D
Daniel Ganek
Marty said:My new DVD burner would not read or recognize CDs so I removed it from
my system for replacement. My system would not boot or even recognize
my hard drives. I removed one of my hard drives and put it into an
external USB case and was able to read it on my laptop. My conclusion
was that I had a motherboard failure. I replaced my Asrock K7S8X with
the Asrock K7VT6 (closest shipping model) and still had the boot
problem. Turned out that my drive was jumpered for Master w/ Slave
present and since I removed the DVD system would not recognize HD so I
jumpered HD to Master w/ no slave present. Now since I has the newer
motherboard installed I figured I would use it.

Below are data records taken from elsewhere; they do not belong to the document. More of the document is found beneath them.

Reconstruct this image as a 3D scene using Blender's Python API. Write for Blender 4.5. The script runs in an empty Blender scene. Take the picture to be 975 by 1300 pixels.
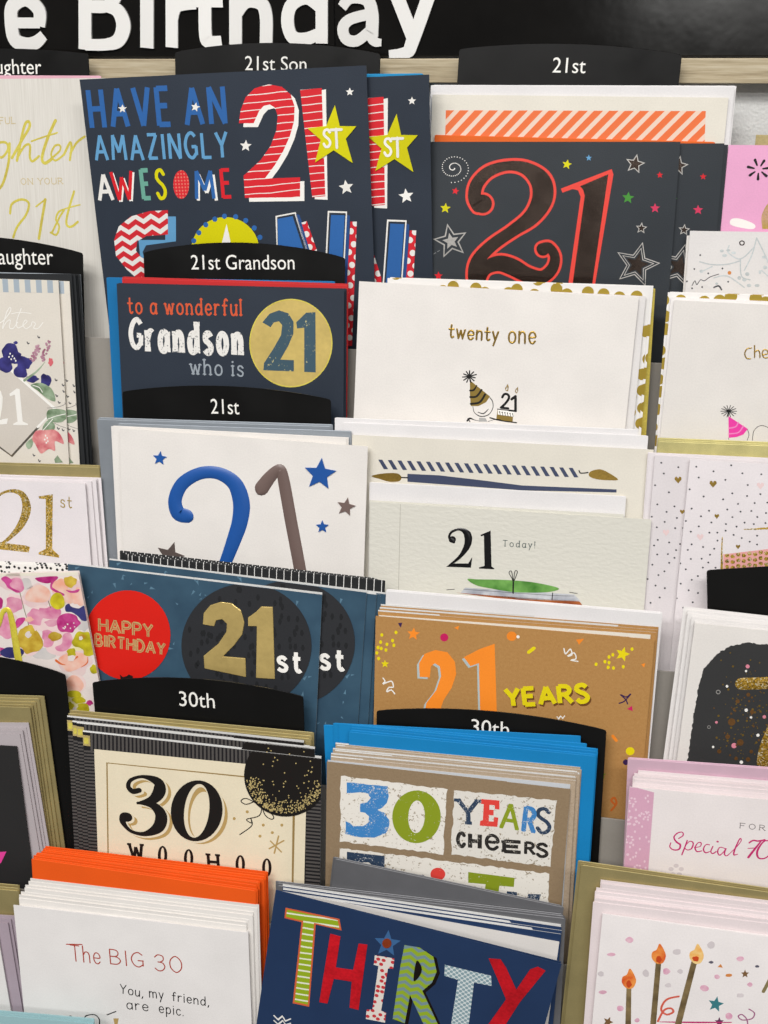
import bpy, math, random
from mathutils import Vector, Matrix
from mathutils.geometry import tessellate_polygon

random.seed(7)
scene = bpy.context.scene
COL = scene.collection
RAD = math.radians

# ------------------------------------------------------------------ camera
FPX, CX, CY, D0 = 1400.0, 487.5, 650.0, 0.757
YAW, PITCH, ROLL, ALPHA = RAD(10.9), RAD(23.9), RAD(-0.4), RAD(9.1)
CAM = Vector((0.0, 0.0, 1.55))
fw = Vector((-math.sin(YAW)*math.cos(PITCH), math.cos(YAW)*math.cos(PITCH), -math.sin(PITCH)))
r0 = Vector((math.cos(YAW), math.sin(YAW), 0)); u0 = r0.cross(fw)
rt = r0*math.cos(ROLL)+u0*math.sin(ROLL); up = -r0*math.sin(ROLL)+u0*math.cos(ROLL)
cd = bpy.data.cameras.new("camera"); cam = bpy.data.objects.new("camera", cd); COL.objects.link(cam)
cam.matrix_world = Matrix(((rt.x, up.x, -fw.x, CAM.x), (rt.y, up.y, -fw.y, CAM.y), (rt.z, up.z, -fw.z, CAM.z), (0, 0, 0, 1)))
cd.sensor_fit = 'VERTICAL'; cd.sensor_height = 36.0; cd.lens = FPX/1300*36
cd.clip_start = 0.02; cd.clip_end = 60
cd.dof.use_dof = True; cd.dof.focus_distance = 0.75; cd.dof.aperture_fstop = 13
scene.camera = cam

# ------------------------------------------------------------------ room light: ceiling strip lights and pale surroundings
w = bpy.data.worlds.new("World"); scene.world = w; w.use_nodes = True
w.node_tree.nodes["Background"].inputs[0].default_value = (0.97, 0.98, 1.0, 1)
w.node_tree.nodes["Background"].inputs[1].default_value = 0.125
def area(name, loc, target, sx, sy, power, col=(1, 0.982, 0.965)):
    l = bpy.data.lights.new(name, 'AREA'); l.shape = 'RECTANGLE'; l.size = sx; l.size_y = sy
    l.energy = power; l.color = col
    o = bpy.data.objects.new(name, l); COL.objects.link(o); o.location = loc
    o.rotation_euler = (Vector(target)-Vector(loc)).to_track_quat('-Z', 'Y').to_euler()
    return o
area("ceiling_light", (-0.7, -0.55, 3.0), (-0.7, -0.55, 0), 1.6, 0.32, 30)
area("ceiling_light", (0.95, -0.75, 3.0), (0.95, -0.75, 0), 1.6, 0.32, 36)
area("ceiling_light", (-0.62, -1.2, 3.0), (-0.62, -1.2, 0), 0.9, 0.3, 26)
area("ceiling_light", (-0.3, -2.0, 3.0), (-0.3, -2.0, 0), 2.4, 0.4, 40)
area("fascia_glow_lamp", (1.55, -17.0, 2.05), (0.4, 0.6, 1.6), 2.4, 0.6, 55, (1, 0.99, 0.96))  # unseen lamp added for the soft glow reflected in the glossy fascia
scene.view_settings.view_transform = 'Standard'
scene.view_settings.look = 'None'
scene.view_settings.exposure = -0.15
scene.view_settings.gamma = 1.0
scene.cycles.max_bounces = 6

# ------------------------------------------------------------------ projection of the rack's planes
XA = Vector((1, 0, 0)); DN = Vector((0, -math.sin(ALPHA), -math.cos(ALPHA))); NR = Vector((0, -math.cos(ALPHA), math.sin(ALPHA)))
def ray(px, py):
    return (rt*((px-CX)/FPX) - up*((py-CY)/FPX) + fw)
def hit(px, py, O, n):
    d = ray(px, py); t = (O-CAM).dot(n)/d.dot(n); return CAM+d*t
RISER_Y = [258, 445, 632, 819, 1006, 1193, 1380]
ROW = [CAM+ray(487, y)*D0 for y in RISER_Y]
FLOOR = 0.127

# ------------------------------------------------------------------ materials
MATS = {}
class NT:
    def __init__(s, name):
        s.m = bpy.data.materials.new(name); s.m.use_nodes = True; s.t = s.m.node_tree; s.b = s.t.nodes["Principled BSDF"]
    def n(s, typ, **kw):
        x = s.t.nodes.new(typ)
        for k, v in kw.items(): setattr(x, k, v)
        return x
    def l(s, a, b): s.t.links.new(a, b)
    def co(s, scale=(1, 1, 1), rot=0, loc=(0, 0, 0)):
        c = s.n('ShaderNodeTexCoord'); mp = s.n('ShaderNodeMapping'); s.l(c.outputs['Object'], mp.inputs[0])
        mp.inputs['Scale'].default_value = scale; mp.inputs['Rotation'].default_value = (0, 0, rot); mp.inputs['Location'].default_value = loc
        return mp.outputs[0]
    def noise(s, scale, detail=3, vec=None, rough=0.5):
        x = s.n('ShaderNodeTexNoise'); x.inputs['Scale'].default_value = scale; x.inputs['Detail'].default_value = detail; x.inputs['Roughness'].default_value = rough
        s.l(vec if vec is not None else s.co(), x.inputs['Vector']); return x.outputs['Fac']
    def ramp(s, fac, stops, const=False):
        r = s.n('ShaderNodeValToRGB'); s.l(fac, r.inputs[0]); e = r.color_ramp.elements
        if const: r.color_ramp.interpolation = 'CONSTANT'
        while len(e) < len(stops): e.new(0.5)
        for i, (p, c) in enumerate(stops):
            e[i].position = p; e[i].color = (*c, 1) if len(c) == 3 else c
        return r.outputs[0]
    def bump(s, h, strength, dist=0.0003):
        b = s.n('ShaderNodeBump'); b.inputs['Strength'].default_value = strength; b.inputs['Distance'].default_value = dist
        s.l(h, b.inputs['Height']); s.l(b.outputs[0], s.b.inputs['Normal'])
    def bow(s, h, strength):
        lo = s.n('ShaderNodeBump'); lo.inputs['Strength'].default_value = 0.5; lo.inputs['Distance'].default_value = 0.006
        oi = s.n('ShaderNodeObjectInfo'); tc = s.n('ShaderNodeTexCoord'); ad = s.n('ShaderNodeVectorMath', operation='ADD')
        s.l(tc.outputs['Object'], ad.inputs[0]); s.l(oi.outputs['Location'], ad.inputs[1]); s.l(s.noise(11, 0, ad.outputs[0]), lo.inputs['Height'])
        hi = s.n('ShaderNodeBump'); hi.inputs['Strength'].default_value = strength; hi.inputs['Distance'].default_value = 0.0002
        s.l(h, hi.inputs['Height']); s.l(lo.outputs[0], hi.inputs['Normal']); s.l(hi.outputs[0], s.b.inputs['Normal'])
    def math(s, op, a, b=None):
        x = s.n('ShaderNodeMath', operation=op)
        for i, v in enumerate((a, b)):
            if v is None: continue
            if isinstance(v, (int, float)): x.inputs[i].default_value = v
            else: s.l(v, x.inputs[i])
        return x.outputs[0]
    def base(s, c, rough=0.55, metal=0.0, spec=0.4):
        s.b.inputs['Roughness'].default_value = rough; s.b.inputs['Metallic'].default_value = metal
        s.b.inputs['Specular IOR Level'].default_value = spec
        if isinstance(c, tuple): s.b.inputs['Base Color'].default_value = (*c, 1)
        else:
            oi = s.n('ShaderNodeObjectInfo'); mr = s.n('ShaderNodeMapRange'); s.l(oi.outputs['Random'], mr.inputs[0]); mr.inputs[3].default_value = 0.91; mr.inputs[4].default_value = 1.04
            vm = s.n('ShaderNodeVectorMath', operation='SCALE'); s.l(c, vm.inputs[0]); s.l(mr.outputs[0], vm.inputs['Scale']); s.l(vm.outputs[0], s.b.inputs['Base Color'])
        return s
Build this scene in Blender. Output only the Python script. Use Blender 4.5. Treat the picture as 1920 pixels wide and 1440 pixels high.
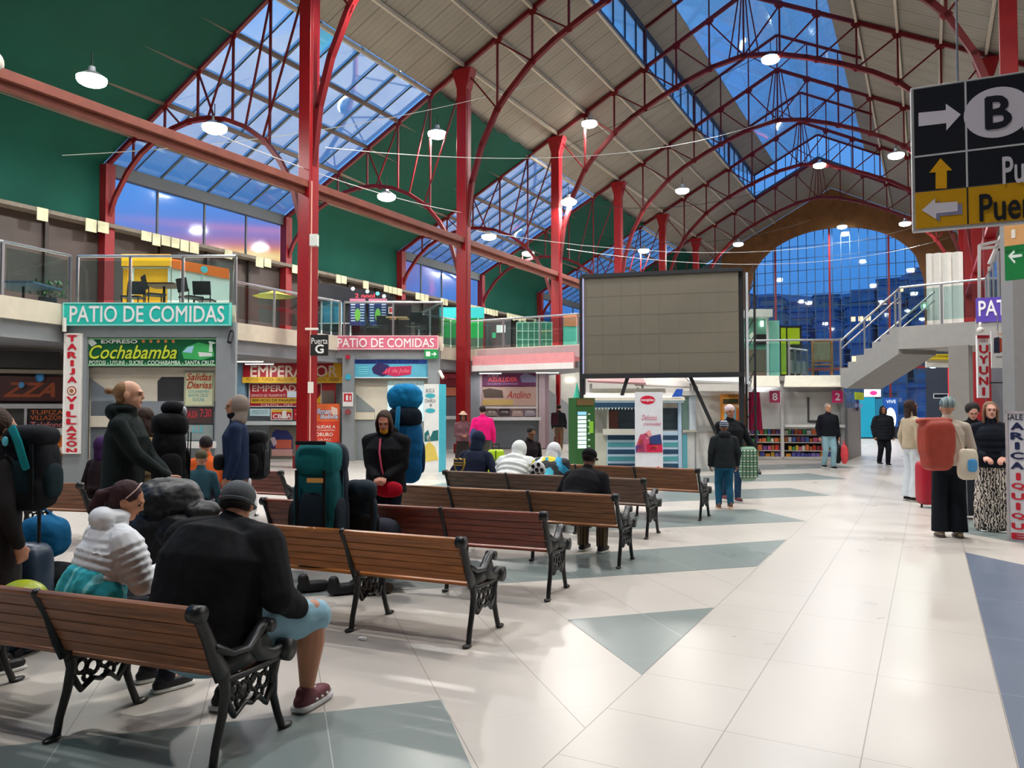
import bpy, math, random
from mathutils import Vector, Matrix
random.seed(7)
SC = bpy.context.scene
for _o in list(bpy.data.objects): bpy.data.objects.remove(_o)
# ---------------------------------------------------------------- camera, sky, exposure
FPX = 1450.0; YAW = math.radians(28.33); PITCH = math.radians(1.78); CH = 1.65
cd = bpy.data.cameras.new('camera'); cam = bpy.data.objects.new('camera', cd); SC.collection.objects.link(cam)
cd.sensor_fit = 'HORIZONTAL'; cd.sensor_width = 36.0; cd.lens = 36.0*FPX/1920; cd.clip_end = 2000; cd.clip_start = .05
cam.location = (0, 0, CH); cam.rotation_euler = (math.pi/2+PITCH, 0, YAW); SC.camera = cam
SC.view_settings.view_transform = 'Standard'; SC.view_settings.look = 'None'
SC.view_settings.exposure = 0.0; SC.view_settings.gamma = 1.0
try: SC.view_settings.use_curve_mapping = False
except Exception: pass
SC.cycles.use_denoising = True; SC.cycles.max_bounces = 7; SC.cycles.transparent_max_bounces = 16
SC.cycles.diffuse_bounces = 3; SC.cycles.glossy_bounces = 3; SC.cycles.transmission_bounces = 4
SC.cycles.sample_clamp_indirect = 6.0; SC.cycles.caustics_reflective = False; SC.cycles.caustics_refractive = False
LAMP_W = 740.0

def lin(h):
    if isinstance(h, (tuple, list)): return tuple(h)[:3]
    h = h.lstrip('#'); c = [int(h[i:i+2], 16)/255 for i in (0, 2, 4)]
    return tuple((x/12.92 if x <= .04045 else ((x+.055)/1.055)**2.4) for x in c)

def build_world():
    w = bpy.data.worlds.new('dusk_sky'); SC.world = w; w.use_nodes = True
    N = w.node_tree.nodes; L = w.node_tree.links; N.clear()
    out = N.new('ShaderNodeOutputWorld'); bg = N.new('ShaderNodeBackground')
    tc = N.new('ShaderNodeTexCoord'); sep = N.new('ShaderNodeSeparateXYZ')
    L.new(tc.outputs['Generated'], sep.inputs[0])
    rmp = N.new('ShaderNodeValToRGB'); e = rmp.color_ramp.elements
    e[0].position = 0.0; e[0].color = lin('3c66b0')+(1,)
    e[1].position = 1.0; e[1].color = lin('6ab4f2')+(1,)
    for p, c in ((.16, '4690d6'), (.30, '5f9ee0'), (.50, '68b0ee')):
        x = rmp.color_ramp.elements.new(p); x.color = lin(c)+(1,)
    L.new(sep.outputs['Z'], rmp.inputs[0])
    # soft cloud mottling
    nz = N.new('ShaderNodeTexNoise'); nz.inputs['Scale'].default_value = 3.2; nz.inputs['Detail'].default_value = 5
    L.new(tc.outputs['Generated'], nz.inputs['Vector'])
    nr = N.new('ShaderNodeMapRange'); nr.inputs[1].default_value = .35; nr.inputs[2].default_value = .7; nr.inputs[3].default_value = .0; nr.inputs[4].default_value = .12
    L.new(nz.outputs[0], nr.inputs[0])
    mx0 = N.new('ShaderNodeMixRGB'); L.new(nr.outputs[0], mx0.inputs[0]); L.new(rmp.outputs[0], mx0.inputs[1]); mx0.inputs[2].default_value = lin('8796dc')+(1,)
    # sunset: a long flat glow low in the west
    az = math.radians(-47.3); d0 = Vector((math.sin(az), math.cos(az), 0))
    def dotn(v):
        n = N.new('ShaderNodeVectorMath'); n.operation = 'DOT_PRODUCT'; n.inputs[1].default_value = v
        L.new(tc.outputs['Generated'], n.inputs[0]); return n.outputs['Value']
    def mth(op, a, b=None, c=None):
        n = N.new('ShaderNodeMath'); n.operation = op
        for i, v in enumerate((a, b, c)):
            if v is None: continue
            if isinstance(v, (int, float)): n.inputs[i].default_value = v
            else: L.new(v, n.inputs[i])
        return n.outputs[0]
    def blob(azd, zc, sx, sz):
        az = math.radians(azd); side = Vector((math.cos(az), -math.sin(az), 0)); f = Vector((math.sin(az), math.cos(az), 0))
        a = mth('DIVIDE', dotn(side), sx); b = mth('DIVIDE', mth('SUBTRACT', sep.outputs['Z'], zc), sz)
        r = mth('ADD', mth('MULTIPLY', a, a), mth('MULTIPLY', b, b))
        g = mth('EXPONENT', mth('MULTIPLY', r, -1.0))
        return mth('MULTIPLY', g, mth('GREATER_THAN', dotn(f), 0.0))
    last = mx0.outputs[0]
    for (a, zc, sx, sz, colr, k) in ((-45.5, .170, .16, .050, '8a64b0', .75), (-46, .178, .13, .028, 'd8706c', .75), (-46.5, .182, .10, .014, 'ff9a3c', .9), (-46.6, .184, .055, .007, 'ffe9a0', 1.0), (-46.0, .215, .14, .005, 'd890b4', .5)):
        m = N.new('ShaderNodeMixRGB'); f = mth('MULTIPLY', blob(a, zc, sx, sz), k)
        L.new(f, m.inputs[0]); L.new(last, m.inputs[1]); m.inputs[2].default_value = lin(colr)+(1,); last = m.outputs[0]
    L.new(last, bg.inputs[0]); bg.inputs[1].default_value = 1.15; L.new(bg.outputs[0], out.inputs[0])
build_world()

# ---------------------------------------------------------------- photo geometry helpers (rays into the place)
_R = Vector((math.cos(YAW), math.sin(YAW), 0)); _F = Vector((-math.sin(YAW)*math.cos(PITCH), math.cos(YAW)*math.cos(PITCH), math.sin(PITCH))); _U = _R.cross(_F)
def ray(px, py): return _F + _R*((px-960)/FPX) + _U*((720-py)/FPX)
def onz(px, py, z=0):
    d = ray(px, py); return Vector((0, 0, CH)) + d*((z-CH)/d.z)
def dep(px, t, z=0):                       # point at forward depth t under pixel column px
    u = (px-960)/FPX; return Vector(((-math.sin(YAW)+math.cos(YAW)*u)*t, (math.cos(YAW)+math.sin(YAW)*u)*t, z))

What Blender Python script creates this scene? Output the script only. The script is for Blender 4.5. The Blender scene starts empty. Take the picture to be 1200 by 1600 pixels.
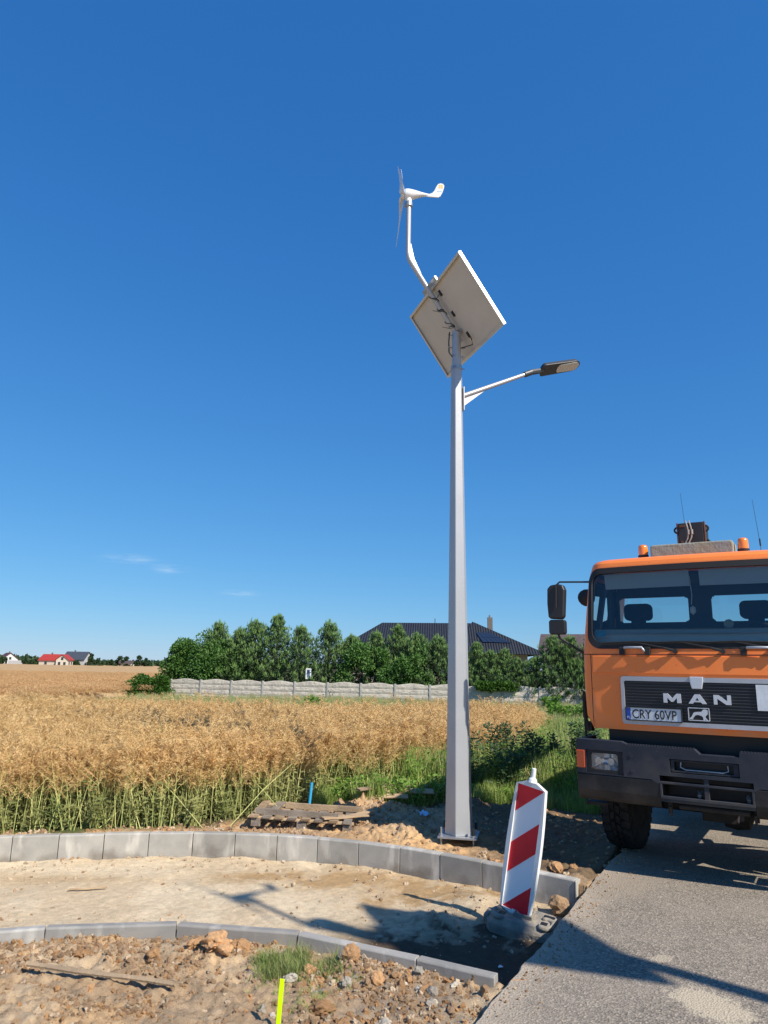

I ran Ghost to restore my last backup and system would not come up but
continue to reboot. After checking on Google I found out one cannot
expect XP to run after a major hardware change so I did a XP repair
from the XP CDs. The result - BSOD (Blue screen) on boot.
I went back to my old motherboard, ran Ghost and all is well. My
question is. If I want to, in the future, upgrade my system, what steps
should I do? What backup program would allow a restore to another
install of windows XP without me having to reinstall all my programs? I
was so content with Ghost until I had to use it (granted it worked in
the long run with the reinstallation of my motherboard).
I always use major HW updates as a good reason to reinstall windows.
It's unbelievable how much swill one accumulates over just one year.
I keep all my data (even MyDocuments) on another partition. Before I
reinstall I make an empty space on my disk big enough for XP (10-20GB)
using Partition Magic. I install XP and SP2 AND then connect to the internet.
Then I install and update just the apps I really need. Since my data
is in another partition I ready to go as soon as I reboot.